Europe

7 July 2026
MEPs move to widen CBAM and add fertilizer support
Written by Natalie Noor-Drugan
Environment Committee MEPs have backed changes to strengthen the EU’s Carbon Border Adjustment Mechanism (CBAM), voting to extend it to a long list of downstream steel and aluminium products, tighten anti circumvention rules and set up a Temporary Decarbonisation Fund (TDF) for industry. The committee adopted its CBAM position by 56 votes to 11, with 12 abstentions, and its TDF position by 59 to 16, with 6 abstentions.
In Parliament’s process, the CBAM changes are led by rapporteur Mohammed Chahim (S&D, NL), the MEP appointed to manage the file, draft the report and steer negotiations, while the TDF is handled by rapporteur Pascal Canfin (Renew, FR). Both act as the lead authors and political managers for their respective dossiers.

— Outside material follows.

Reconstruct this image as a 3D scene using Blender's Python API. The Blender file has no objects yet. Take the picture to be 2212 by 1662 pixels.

CBAM’s scope would be expanded beyond basic materials to finished goods such as fasteners, wire, springs and household articles, using transparent, quantitative methodologies. MEPs also propose tougher rules against “slight modification” and processing designed purely to avoid CBAM, new enforcement powers for the Commission to apply true origin default values where circumvention is detected, and specific rules to close online sales loopholes via weight based limits per seller and retroactive liability on split shipments.
On the TDF, MEPs want support to run from 2027 to 2029, earlier than the Commission’s 2028 start. Crucially for the fertilizer sector, they propose opening the fund to fertilizer producers and downstream users facing higher carbon related input costs, explicitly naming urea, ammonium nitrate and ammonium sulphate as eligible products, alongside other CBAM covered goods used as inputs. Any leftover revenue could be redirected to EU international climate finance rather than returned to member states.

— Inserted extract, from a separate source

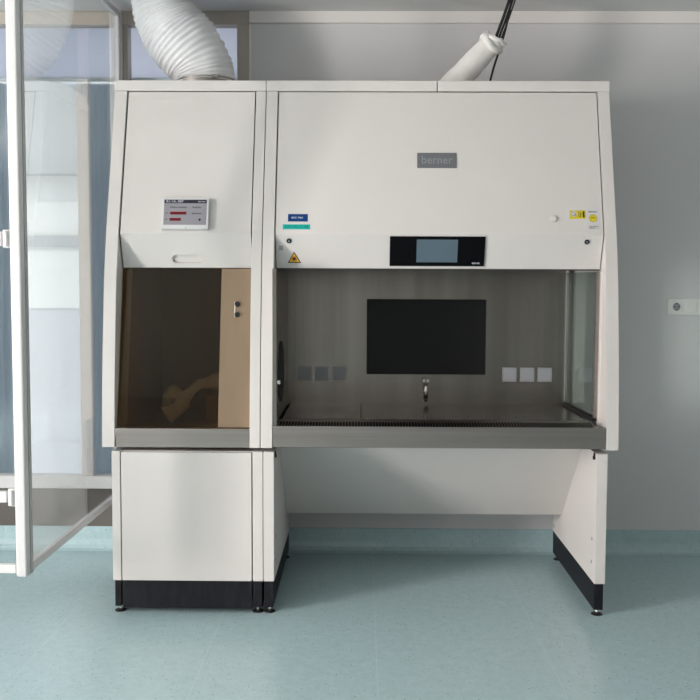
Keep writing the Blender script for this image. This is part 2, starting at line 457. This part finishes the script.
# screen on the left enclosure
cx, cz = -.7260, 1.624
Md = on_up(cx, cz)
W, H = .192, .133
dp = tag(MB().box(-W / 2, W / 2, -.024, 0, -H / 2, H / 2, Md).build('display', M_['white2'], le, bevel=.003), 'white-framed display with red fields')
Ms = on_up(cx, cz + .004, .0242)
sw, sh = .174, .108
sc = tag(MB().box(-sw / 2, sw / 2, -.001, 0, -sh / 2, sh / 2, Ms).build('screen', M_['lcd2'], dp), 'grey screen')
def S(x, z, out=.0012): return Ms @ Matrix.Translation((x * sw - sw / 2, -out, sh / 2 - z * sh))
tag(MB().box(0, sw, -.0004, 0, -.143 * sh, 0, S(0, 0)).build('title_bar', M_['lcd_bar'], dp), 'dark title bar')
tx = text_mb('R1.1A, 007', .0145, S(.25, .075, .0018), width=.40 * sw)
text_mb('berner', .009, S(.885, .075, .0018), mb=tx, width=.17 * sw)
tag(tx.build('lettering', M_['paleink'], dp), 'pale lettering on the title bar')
tx = text_mb('Airflow extraction', .011, S(.34, .30), width=.39 * sw)
text_mb('Ventilation', .011, S(.77, .30), mb=tx, width=.21 * sw)
text_mb('m/s', .009, S(.07, .54), mb=tx, width=.08 * sw)
text_mb('Normal mode', .010, S(.77, .55), mb=tx, width=.22 * sw)
text_mb('off', .009, S(.06, .79), mb=tx, width=.05 * sw)
tx.plate(circ(0, 0, .005, 12), [], lambda u, v, t, m=S(.85, .80): m @ V((u, t, v)), -.0004, 0)
tag(tx.build('lettering', M_['ink'], dp), 'dark lettering')
for xx, zz, w_, s_ in ((.34, .54, .38, 'ALARM airflow low'), (.275, .79, .265, 'ALARM filter')):
    tag(MB().box(-w_ * sw / 2, w_ * sw / 2, -.0005, 0, -.055 * sh, .055 * sh, S(xx, zz)).build('alarm_field', M_['red'], dp), 'red field')
    tag(text_mb(s_, .008, S(xx, zz, .002), width=w_ * sw * .85).build('lettering', M_['darkred'], dp), 'dark red lettering')
tag(MB().box(-.002, .002, -.0012, 0, -.001, .001, on_up(cx + .005, cz - .060, .024)).build('indicator', M_['ink'], dp), 'tiny dark indicator')

# ------------------------------------------------------------------ left base
bx0, bx1 = -1.011, -.399
lb = thing('base_cabinet', 'white closed base cabinet with black plinth under the left enclosure', 'cabinet', (-.705, .43, 0))
ZS, ZK, Z0 = .668, .136, .0265
b = MB(); b.box(bx0, -.977, 0, .855, ZK, ZS); b.build('side_panel', M_['white'], lb, bevel=.002)
MB().box(-.440, bx1, 0, .855, ZK, ZS).build('side_panel', M_['white'], lb, bevel=.002)
MB().box(-.973, -.4445, .0, .02, ZK, ZS - .004).build('door', M_['white'], lb, bevel=.002)
MB().box(-.977, -.440, .835, .855, ZK, ZS).build('back_panel', M_['white'], lb)
MB().box(-.977, -.440, .022, .835, ZS - .02, ZS - .001).build('top_panel', M_['white'], lb)
MB().box(-.977, -.440, .022, .835, ZK, ZK + .02).build('bottom_panel', M_['white'], lb)
MB().box(bx0 + .006, -.979, .006, .85, Z0, ZK).build('plinth', M_['black'], lb, bevel=.002)
MB().box(-.9735, -.4445, .004, .02, Z0 - .006, ZK).build('plinth', M_['black'], lb, bevel=.002)
MB().box(-.438, bx1 - .004, .006, .85, Z0, ZK).build('plinth', M_['black'], lb, bevel=.002)
def foot(x, y, parent):
    f = MB(); f.tube([(x, y, 0), (x, y, .003), (x, y, .006), (x, y, .008)], [.023, .023, .018, .008], 24)
    o = f.build('foot', M_['rubber'], parent)
    tag(MB().tube([(x, y, .008), (x, y, .0185), (x, y, .0195), (x, y, Z0)], [.006, .006, .010, .010], 14).build('stem', M_['chrome'], o), 'chrome threaded stem')
for x, y in ((-.990, .035), (-.423, .035), (-.990, .80), (-.423, .80)): foot(x, y, lb)

# ------------------------------------------------------------------ bench stand under the wide cabinet
st = thing('bench_stand', 'white bench stand with splayed panel legs and black plinths under the wide safety cabinet', 'stand', (.3, .43, 0))
rx0, rx1 = .9446, .989
lx0, lx1 = -.3965, -.3535
for a, b_ in ((lx0, lx1), (rx0, rx1)):
    MB().box(a, b_, 0, .8545, ZK, ZS).build('leg_panel', M_['white'], st, bevel=.002)
    MB().box(a + .002, b_ - .005, .006, .85, Z0, ZK).build('plinth', M_['black'], st, bevel=.002)
for x, y in (((lx0 + lx1) / 2, .035), ((rx0 + rx1) / 2, .035), ((lx0 + lx1) / 2, .815), ((rx0 + rx1) / 2, .815)): foot(x, y, st)
mp = MB(); mp.prism([(.244, ZS - .001), (.262, ZS - .001), (.658, .265), (.640, .265)], 'x', lx1 + .0005, rx0 - .0005)
mp.build('modesty_panel', M_['white'], st, bevel=.001)
for sx, sgn in ((lx1, 1), (rx0, -1)):
    for y, z in ((.05, .31), (.05, .215), (.82, .25), (.82, .165)):
        tag(MB().disc((sx, y, z), (sgn, 0, 0), .0075, .002, 14).build('screw_cap', M_['cover'], st), 'small grey screw cap')
    tag(MB().box(sx - (0 if sgn > 0 else .006), sx + (.006 if sgn > 0 else 0), .024, .036, .655, ZS).build('fixing_clip', M_['rubber'], st), 'black fixing clip')
    tag(MB().disc((sx, .03, .648), (sgn, 0, 0), .008, .008, 12).build('fixing_bolt', M_['rubber'], st), 'black fixing bolt')

# ------------------------------------------------------------------ wide safety cabinet (upper unit)
sc_ = thing('safety_cabinet', 'wide white biosafety cabinet with stainless steel work chamber and black touch display', 'cabinet', (.3, .45, ZB))
side_panel(MB(), -.408, -.361).build('side_panel', M_['white'], sc_, bevel=.002)
side_panel(MB(), .984, 1.031, [(.15, .80), (.62, .80), (.62, 1.40), (.19, 1.40), (.165, 1.30)]).build('side_panel', M_['white'], sc_)
for a, b_ in ((-.4095, .3095), (.3125, 1.034)):
    MB().box(a, b_, .283, YBK, ZT + .001, ZCAP).build('top_cap', M_['white'], sc_, bevel=.003)
MB().box(-.38, .25, .50, YBK - .01, ZCAP, 2.238).build('filter_housing', M_['white'], sc_, bevel=.003)
MB().box(.62, 1.01, .52, YBK - .01, ZCAP, 2.238).build('filter_housing', M_['white'], sc_, bevel=.003)
MB().box(-.361, .984, .70, YBK, ZB, ZT).build('back_panel', M_['white'], sc_)
x0, x1 = -.357, .979
us = MB(); us.box(x0, x1, 0, .02, 0, (UP1 - UP0).length, frame((0, UP0.y, UP0.z), (1, 0, 0), uu))
us.box(x0, x1, 0, .02, 0, L, Mlo)
fs_ = us.build('front_sash', M_['white'], sc_)
tag(MB().box(x0, x1, .0, .018, -.006, -.0005, Mlo).build('sash_seal', M_['gap'], fs_), 'dark seal under the sash')
# chamber
ch = MB()
ch.box(-.350, .950, .65, .66, .74, 1.50)
tag(ch.build('chamber_back', M_['steel_in'], sc_), 'brushed steel back wall')
MB().prism([(.02, .70), (.65, .70), (.65, 1.50), (.20, 1.50), (.20, 1.405), (.02, 1.405)], 'x', -.361, -.345).build('chamber_side', M_['steel_in'], sc_)
MB().box(-.345, .984, .20, .65, 1.485, 1.50).build('chamber_ceiling', M_['steel_in'], sc_)
pc = tag(MB().plate(circ(.222, .975, .128, 40), [], lambda u, v, t: V((t, u, v)), -.345, -.341).build('port_cover', M_['gap'], sc_), 'round dark port cover on the side wall')
tag(MB().disc((-.345, .045, .947), (1, 0, 0), .010, .014, 16).build('side_tap', M_['chrome'], sc_, bevel=.002), 'small chrome nozzle')
# glass side window of the chamber
MB().prism([(.9645, .152), (.9695, .152), (.9525, .64), (.9475, .64)], 'z', .795, 1.40).build('side_window', M_['side_glass'], sc_)
tag(MB().box(.941, .955, .64, .65, .785, 1.42).build('window_post', M_['chrome'], sc_), 'bright steel post')
MB().box(.960, .974, .138, .152, .785, 1.40).build('window_post', M_['steel'], sc_)
MB().box(.974, .9838, .140, .152, .70, 1.40).build('side_return', M_['white'], sc_)
tag(MB().prism([(.956, .138), (.974, .138), (.958, .648), (.940, .648)], 'z', .781, .795).build('window_gasket', M_['rubber'], sc_), 'black gasket under the side window')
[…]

Chahim said the compromise “makes the CBAM stronger, fairer and more resilient,” closing loopholes and strengthening enforcement against circumvention, while Canfin highlighted “a more robust solution for our farmers hit by fertilizer costs, and an export scheme to protect our companies on export markets where their competitors do not pay a carbon price.” Parliament is scheduled to adopt its mandate for negotiations with member states at the September plenary, before the changes are finalised.